Quantum criticality using a superconducting quantum processor

TL;DR

This paper demonstrates how noisy intermediate-scale quantum (NISQ) devices can be used to study quantum criticality, revealing how noise influences critical properties and introducing modified scaling laws to account for hardware imperfections.

Contribution

It introduces a noise model for NISQ devices, verifies modified scaling laws for quantum criticality, and shows how hardware imperfections can be systematically incorporated into physical property extraction.

Findings

Noise induces a new length scale similar to temperature.

Modified scaling laws successfully account for hardware noise.

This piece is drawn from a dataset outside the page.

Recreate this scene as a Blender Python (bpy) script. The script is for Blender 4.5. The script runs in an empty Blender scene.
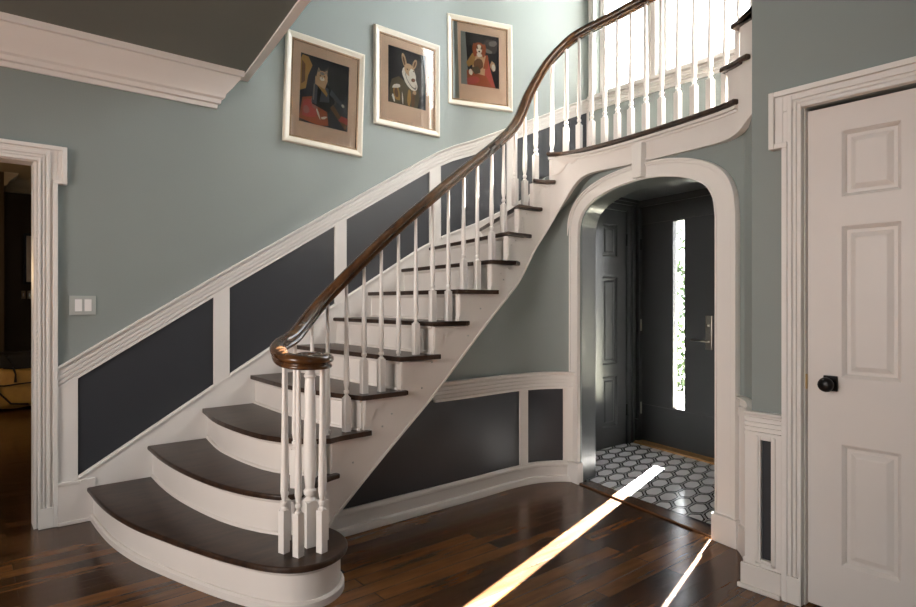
import bpy, bmesh, math, random
import numpy as np
random.seed(4)
sc = bpy.context.scene
COL = sc.collection
# ------------------------------------------------------------------ camera
CX, HY, FPX, EYE = 458.0, 302.0, 605.0, 1.22
TH = math.atan(730/605)                       # angle between the view and the +X axis
cam = bpy.data.cameras.new('camera'); cam.sensor_width = 36.0; cam.lens = FPX*36/916
cam.shift_y = -(303.5-HY)/916; cam.clip_start = .05; cam.clip_end = 300
camo = bpy.data.objects.new('camera', cam); COL.objects.link(camo)
camo.location = (0, 0, EYE)
# forward must be (cos TH', sin TH') with TH' = TH measured from +X
camo.rotation_euler = (math.pi/2, 0, TH - math.pi/2)
sc.camera = camo
sc.view_settings.view_transform = 'Standard'; sc.view_settings.look = 'None'
sc.view_settings.exposure = 0.03; sc.view_settings.gamma = 1.0
# ------------------------------------------------------------------ light
w = bpy.data.worlds.new('world'); sc.world = w; w.use_nodes = True
bg = w.node_tree.nodes['Background']; bg.inputs[0].default_value = (.93, .95, 1.0, 1); bg.inputs[1].default_value = 7.0
def lamp(name, kind, loc, aim, energy, color=(1,1,1), **kw):
    l = bpy.data.lights.new(name, kind); l.energy = energy; l.color = color
    for k, v in kw.items(): setattr(l, k, v)
    o = bpy.data.objects.new(name, l); COL.objects.link(o); o.location = loc
    from mathutils import Vector
    o.rotation_euler = Vector(aim).to_track_quat('-Z', 'Y').to_euler(); return o
SUN = (-1, -.28, -.62)
lamp('sun', 'SUN', (9, 4, 8), SUN, 420.0, (1, .93, .84), angle=.006)
lamp('stair_window_daylight', 'AREA', (4.62, 2.62, 3.95), (-1, .05, -.12), 95, (.93, .97, 1), shape='RECTANGLE', size=1.8, size_y=1.5)
lamp('hall_fill', 'AREA', (-2.7, 1.5, 1.8), (1, .27, -.12), 25, (1, .86, .76), shape='RECTANGLE', size=1.9, size_y=1.5, spread=math.radians(72))  # added warm fill aimed at the stairs, unseen behind the viewer
lamp('rear_fill', 'AREA', (-.2, -2.95, 1.7), (.12, 1, -.02), 3, (1, .86, .76), shape='RECTANGLE', size=2.4, size_y=1.7)  # faint fill lamp added at the viewer's back
lamp('upper_hall_fill', 'AREA', (-2.5, 1.6, 4.3), (1, .35, -.15), 5, (.95, .97, 1), shape='RECTANGLE', size=2.4, size_y=1.4)  # extra fill added above the slab; no window is built there
lamp('back_room_lamp', 'POINT', (-.7, 7.0, 1.5), (0, 0, -1), 26, (1, .66, .32), shadow_soft_size=.12)
# ------------------------------------------------------------------ materials
M = {}
def mat(name, col, rough=.5, spec=.5, metal=0, noise=0, nscale=8, bump=0, bscale=60, coat=0):
    m = bpy.data.materials.new(name); m.use_nodes = True; nt = m.node_tree; b = nt.nodes['Principled BSDF']
    b.inputs['Base Color'].default_value = (*col, 1); b.inputs['Roughness'].default_value = rough
    b.inputs['Specular IOR Level'].default_value = spec; b.inputs['Metallic'].default_value = metal
    b.inputs['Coat Weight'].default_value = coat; b.inputs['Coat Roughness'].default_value = .12
    tc = nt.nodes.new('ShaderNodeTexCoord')
    if noise:
        n = nt.nodes.new('ShaderNodeTexNoise'); n.inputs['Scale'].default_value = nscale; n.inputs['Detail'].default_value = 5
        nt.links.new(tc.outputs['Object'], n.inputs['Vector'])
        mx = nt.nodes.new('ShaderNodeMix'); mx.data_type = 'RGBA'
        mx.inputs[6].default_value = (*[c*(1-noise) for c in col], 1); mx.inputs[7].default_value = (*[min(1, c*(1+noise)) for c in col], 1)
        nt.links.new(n.outputs['Fac'], mx.inputs[0]); nt.links.new(mx.outputs[2], b.inputs['Base Color'])
    if bump:
        n2 = nt.nodes.new('ShaderNodeTexNoise'); n2.inputs['Scale'].default_value = bscale; n2.inputs['Detail'].default_value = 4
        nt.links.new(tc.outputs['Object'], n2.inputs['Vector'])
        bp = nt.nodes.new('ShaderNodeBump'); bp.inputs['Strength'].default_value = bump; bp.inputs['Distance'].default_value = .01
        nt.links.new(n2.outputs['Fac'], bp.inputs['Height']); nt.links.new(bp.outputs['Normal'], b.inputs['Normal'])
    M[name] = m; return m
mat('wall_paint', (.242, .280, .272), .55, .35, noise=.04, nscale=2, bump=.05, bscale=120)
mat('charcoal', (.036, .040, .047), .40, .4, noise=.1, nscale=3, bump=.04, bscale=90)
mat('white_trim', (.76, .745, .72), .38, .45, noise=.02, nscale=6)
mat('white_old', (.72, .69, .66), .4, .45, noise=.04, nscale=5, bump=.03, bscale=14)
mat('slate_gloss', (.044, .048, .051), .28, .6, bump=.05, bscale=12)
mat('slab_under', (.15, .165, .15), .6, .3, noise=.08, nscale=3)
mat('black_metal', (.012, .012, .013), .35, .5, metal=.6)
mat('steel', (.55, .53, .48), .35, .5, metal=1)
mat('brass', (.6, .42, .18), .35, .5, metal=1)
mat('plate_grey', (.40, .43, .42), .4)
mat('switch_white', (.8, .8, .8), .35)
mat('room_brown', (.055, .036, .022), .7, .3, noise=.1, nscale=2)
mat('room_cream', (.40, .33, .24), .6)
mat('tan_leather', (.52, .31, .09), .38, .5, noise=.3, nscale=9, bump=.5, bscale=14)
mat('black_cloth', (.012, .011, .014), .7)
mat('cream_frame', (.70, .66, .56), .42, noise=.07, nscale=20, bump=.08, bscale=50)
mat('gilt_line', (.20, .12, .055), .4, .5, metal=.3, noise=.5, nscale=60)
mat('mat_board', (.80, .62, .48), .8, .2, noise=.05, nscale=30)
mat('leaf', (.018, .040, .010), .5, .4, noise=.5, nscale=4)
mat('soil_ground', (.35, .36, .30), .9, .2, noise=.3, nscale=3)
mat('tile_white', (.86, .88, .90), .12, .5, noise=.05, nscale=40)
mat('tile_black', (.012, .014, .02), .12, .5)
mat('grout_base', (.02, .022, .03), .16, .5)
mat('oak_sill', (.42, .24, .09), .4, .5, noise=.3, nscale=12)
mat('threshold_wood', (.10, .05, .025), .22, .5, noise=.4, nscale=10)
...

Experimental data aligns with the noise model predictions.

Abstract

Quantum criticality emerges from the collective behavior of many interacting quantum particles, often at the transition between different phases of matter. It is one of the cornerstones of condensed matter physics, which we access on noisy intermediate-scale (NISQ) quantum devices by leveraging a dynamically driven phenomenon. We probe the critical properties of the one-dimensional quantum Ising model on a programmable superconducting quantum chip via a Kibble-Zurek process, obtain scaling laws, and estimate critical exponents despite inherent sources of errors on the hardware. In addition, we investigate how the improvement of NISQ computers (more qubits, less noise) will consolidate the computation of those universal physical properties. A one-parameter noise model captures the effect of imperfections and reproduces the experimental data. Its systematic study reveals that the noise, analogously to temperature, induces a new length scale in the system. We introduce and successfully verify modified scaling laws, directly accounting for the noise without any prior knowledge. It makes data analyses for extracting physical properties transparent to noise. By understanding how imperfect quantum hardware modifies the genuine properties of quantum states of matter, we enhance the power of NISQ processors considerably for addressing quantum criticality and potentially other phenomena and algorithms.